** Start Raw data **
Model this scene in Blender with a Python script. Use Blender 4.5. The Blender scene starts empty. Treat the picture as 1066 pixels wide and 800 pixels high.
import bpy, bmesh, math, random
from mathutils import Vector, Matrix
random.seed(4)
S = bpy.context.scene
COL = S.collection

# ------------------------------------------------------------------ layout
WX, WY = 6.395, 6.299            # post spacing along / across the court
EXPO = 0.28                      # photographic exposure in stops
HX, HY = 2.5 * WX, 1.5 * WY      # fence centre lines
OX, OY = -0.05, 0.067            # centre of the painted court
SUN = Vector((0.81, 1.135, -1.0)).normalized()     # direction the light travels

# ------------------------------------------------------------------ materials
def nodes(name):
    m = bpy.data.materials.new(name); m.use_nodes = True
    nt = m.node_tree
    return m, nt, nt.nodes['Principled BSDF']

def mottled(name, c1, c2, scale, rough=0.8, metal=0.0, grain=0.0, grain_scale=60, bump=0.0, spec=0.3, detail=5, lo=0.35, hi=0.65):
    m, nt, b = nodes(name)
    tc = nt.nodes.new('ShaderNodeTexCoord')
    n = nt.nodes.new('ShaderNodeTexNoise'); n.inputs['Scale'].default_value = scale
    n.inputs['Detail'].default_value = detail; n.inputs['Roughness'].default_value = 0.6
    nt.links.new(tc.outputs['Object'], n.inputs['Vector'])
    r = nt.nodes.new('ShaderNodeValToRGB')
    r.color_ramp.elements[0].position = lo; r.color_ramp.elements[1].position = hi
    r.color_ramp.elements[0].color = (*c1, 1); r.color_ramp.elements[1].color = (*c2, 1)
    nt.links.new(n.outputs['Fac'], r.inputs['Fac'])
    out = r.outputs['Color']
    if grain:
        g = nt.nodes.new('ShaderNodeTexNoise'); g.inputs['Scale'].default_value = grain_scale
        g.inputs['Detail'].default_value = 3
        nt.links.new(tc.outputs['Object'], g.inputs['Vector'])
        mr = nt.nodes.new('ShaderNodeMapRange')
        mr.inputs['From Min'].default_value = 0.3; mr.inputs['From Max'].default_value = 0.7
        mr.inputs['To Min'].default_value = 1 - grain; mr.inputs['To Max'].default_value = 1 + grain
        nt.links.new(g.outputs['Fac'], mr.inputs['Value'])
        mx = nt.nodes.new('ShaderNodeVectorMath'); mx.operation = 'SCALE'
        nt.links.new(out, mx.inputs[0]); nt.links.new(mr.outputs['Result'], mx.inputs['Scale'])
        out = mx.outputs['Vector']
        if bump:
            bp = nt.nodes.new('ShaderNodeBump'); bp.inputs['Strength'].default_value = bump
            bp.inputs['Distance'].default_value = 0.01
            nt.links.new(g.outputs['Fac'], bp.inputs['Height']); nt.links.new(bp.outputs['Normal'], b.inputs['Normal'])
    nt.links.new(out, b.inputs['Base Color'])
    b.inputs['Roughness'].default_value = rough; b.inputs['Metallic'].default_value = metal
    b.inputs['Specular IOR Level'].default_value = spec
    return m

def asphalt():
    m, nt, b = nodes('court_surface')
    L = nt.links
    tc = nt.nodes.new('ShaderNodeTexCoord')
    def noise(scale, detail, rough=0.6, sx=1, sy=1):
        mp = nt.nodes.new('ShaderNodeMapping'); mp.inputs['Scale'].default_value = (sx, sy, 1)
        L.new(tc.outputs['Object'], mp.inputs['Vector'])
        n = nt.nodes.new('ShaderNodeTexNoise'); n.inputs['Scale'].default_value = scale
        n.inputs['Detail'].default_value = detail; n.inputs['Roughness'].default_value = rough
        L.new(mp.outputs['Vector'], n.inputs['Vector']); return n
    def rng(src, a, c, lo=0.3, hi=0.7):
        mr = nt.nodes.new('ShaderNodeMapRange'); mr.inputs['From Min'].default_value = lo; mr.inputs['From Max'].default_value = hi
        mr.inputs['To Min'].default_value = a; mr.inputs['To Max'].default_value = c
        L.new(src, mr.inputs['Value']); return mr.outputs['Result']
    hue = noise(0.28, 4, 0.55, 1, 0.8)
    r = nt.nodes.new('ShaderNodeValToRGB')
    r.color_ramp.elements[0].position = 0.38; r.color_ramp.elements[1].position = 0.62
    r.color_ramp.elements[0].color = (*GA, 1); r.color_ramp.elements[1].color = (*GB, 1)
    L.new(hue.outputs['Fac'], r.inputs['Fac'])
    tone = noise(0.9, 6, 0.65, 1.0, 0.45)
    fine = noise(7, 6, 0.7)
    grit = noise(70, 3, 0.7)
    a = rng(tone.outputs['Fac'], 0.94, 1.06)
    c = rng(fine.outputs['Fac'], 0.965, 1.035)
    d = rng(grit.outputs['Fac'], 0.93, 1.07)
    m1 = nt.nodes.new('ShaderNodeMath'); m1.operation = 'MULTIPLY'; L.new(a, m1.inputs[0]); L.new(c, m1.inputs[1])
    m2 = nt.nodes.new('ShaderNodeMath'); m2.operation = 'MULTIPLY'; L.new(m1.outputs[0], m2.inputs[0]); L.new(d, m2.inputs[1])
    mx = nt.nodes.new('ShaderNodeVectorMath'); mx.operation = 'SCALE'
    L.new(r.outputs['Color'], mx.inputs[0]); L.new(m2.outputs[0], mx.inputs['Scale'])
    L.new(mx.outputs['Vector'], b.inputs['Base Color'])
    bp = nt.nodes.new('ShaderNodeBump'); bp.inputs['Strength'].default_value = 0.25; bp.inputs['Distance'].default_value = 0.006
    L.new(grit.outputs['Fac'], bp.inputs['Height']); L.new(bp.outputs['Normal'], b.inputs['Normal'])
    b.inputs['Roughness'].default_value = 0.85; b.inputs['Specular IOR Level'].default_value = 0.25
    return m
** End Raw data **
*Exercise description*:
Write the entire listing out again, word for word.

*Final answer*:
Model this scene in Blender with a Python script. Use Blender 4.5. The Blender scene starts empty. Treat the picture as 1066 pixels wide and 800 pixels high.
import bpy, bmesh, math, random
from mathutils import Vector, Matrix
random.seed(4)
S = bpy.context.scene
COL = S.collection

# ------------------------------------------------------------------ layout
WX, WY = 6.395, 6.299            # post spacing along / across the court
EXPO = 0.28                      # photographic exposure in stops
HX, HY = 2.5 * WX, 1.5 * WY      # fence centre lines
OX, OY = -0.05, 0.067            # centre of the painted court
SUN = Vector((0.81, 1.135, -1.0)).normalized()     # direction the light travels

# ------------------------------------------------------------------ materials
def nodes(name):
    m = bpy.data.materials.new(name); m.use_nodes = True
    nt = m.node_tree
    return m, nt, nt.nodes['Principled BSDF']

def mottled(name, c1, c2, scale, rough=0.8, metal=0.0, grain=0.0, grain_scale=60, bump=0.0, spec=0.3, detail=5, lo=0.35, hi=0.65):
    m, nt, b = nodes(name)
    tc = nt.nodes.new('ShaderNodeTexCoord')
    n = nt.nodes.new('ShaderNodeTexNoise'); n.inputs['Scale'].default_value = scale
    n.inputs['Detail'].default_value = detail; n.inputs['Roughness'].default_value = 0.6
    nt.links.new(tc.outputs['Object'], n.inputs['Vector'])
    r = nt.nodes.new('ShaderNodeValToRGB')
    r.color_ramp.elements[0].position = lo; r.color_ramp.elements[1].position = hi
    r.color_ramp.elements[0].color = (*c1, 1); r.color_ramp.elements[1].color = (*c2, 1)
    nt.links.new(n.outputs['Fac'], r.inputs['Fac'])
    out = r.outputs['Color']
    if grain:
        g = nt.nodes.new('ShaderNodeTexNoise'); g.inputs['Scale'].default_value = grain_scale
        g.inputs['Detail'].default_value = 3
        nt.links.new(tc.outputs['Object'], g.inputs['Vector'])
        mr = nt.nodes.new('ShaderNodeMapRange')
        mr.inputs['From Min'].default_value = 0.3; mr.inputs['From Max'].default_value = 0.7
        mr.inputs['To Min'].default_value = 1 - grain; mr.inputs['To Max'].default_value = 1 + grain
        nt.links.new(g.outputs['Fac'], mr.inputs['Value'])
        mx = nt.nodes.new('ShaderNodeVectorMath'); mx.operation = 'SCALE'
        nt.links.new(out, mx.inputs[0]); nt.links.new(mr.outputs['Result'], mx.inputs['Scale'])
        out = mx.outputs['Vector']
        if bump:
            bp = nt.nodes.new('ShaderNodeBump'); bp.inputs['Strength'].default_value = bump
            bp.inputs['Distance'].default_value = 0.01
            nt.links.new(g.outputs['Fac'], bp.inputs['Height']); nt.links.new(bp.outputs['Normal'], b.inputs['Normal'])
    nt.links.new(out, b.inputs['Base Color'])
    b.inputs['Roughness'].default_value = rough; b.inputs['Metallic'].default_value = metal
    b.inputs['Specular IOR Level'].default_value = spec
    return m

def asphalt():
    m, nt, b = nodes('court_surface')
    L = nt.links
    tc = nt.nodes.new('ShaderNodeTexCoord')
    def noise(scale, detail, rough=0.6, sx=1, sy=1):
        mp = nt.nodes.new('ShaderNodeMapping'); mp.inputs['Scale'].default_value = (sx, sy, 1)
        L.new(tc.outputs['Object'], mp.inputs['Vector'])
        n = nt.nodes.new('ShaderNodeTexNoise'); n.inputs['Scale'].default_value = scale
        n.inputs['Detail'].default_value = detail; n.inputs['Roughness'].default_value = rough
        L.new(mp.outputs['Vector'], n.inputs['Vector']); return n
    def rng(src, a, c, lo=0.3, hi=0.7):
        mr = nt.nodes.new('ShaderNodeMapRange'); mr.inputs['From Min'].default_value = lo; mr.inputs['From Max'].default_value = hi
        mr.inputs['To Min'].default_value = a; mr.inputs['To Max'].default_value = c
        L.new(src, mr.inputs['Value']); return mr.outputs['Result']
    hue = noise(0.28, 4, 0.55, 1, 0.8)
    r = nt.nodes.new('ShaderNodeValToRGB')
    r.color_ramp.elements[0].position = 0.38; r.color_ramp.elements[1].position = 0.62
    r.color_ramp.elements[0].color = (*GA, 1); r.color_ramp.elements[1].color = (*GB, 1)
    L.new(hue.outputs['Fac'], r.inputs['Fac'])
    tone = noise(0.9, 6, 0.65, 1.0, 0.45)
    fine = noise(7, 6, 0.7)
    grit = noise(70, 3, 0.7)
    a = rng(tone.outputs['Fac'], 0.94, 1.06)
    c = rng(fine.outputs['Fac'], 0.965, 1.035)
    d = rng(grit.outputs['Fac'], 0.93, 1.07)
    m1 = nt.nodes.new('ShaderNodeMath'); m1.operation = 'MULTIPLY'; L.new(a, m1.inputs[0]); L.new(c, m1.inputs[1])
    m2 = nt.nodes.new('ShaderNodeMath'); m2.operation = 'MULTIPLY'; L.new(m1.outputs[0], m2.inputs[0]); L.new(d, m2.inputs[1])
    mx = nt.nodes.new('ShaderNodeVectorMath'); mx.operation = 'SCALE'
    L.new(r.outputs['Color'], mx.inputs[0]); L.new(m2.outputs[0], mx.inputs['Scale'])
    L.new(mx.outputs['Vector'], b.inputs['Base Color'])
    bp = nt.nodes.new('ShaderNodeBump'); bp.inputs['Strength'].default_value = 0.25; bp.inputs['Distance'].default_value = 0.006
    L.new(grit.outputs['Fac'], bp.inputs['Height']); L.new(bp.outputs['Normal'], b.inputs['Normal'])
    b.inputs['Roughness'].default_value = 0.85; b.inputs['Specular IOR Level'].default_value = 0.25
    return m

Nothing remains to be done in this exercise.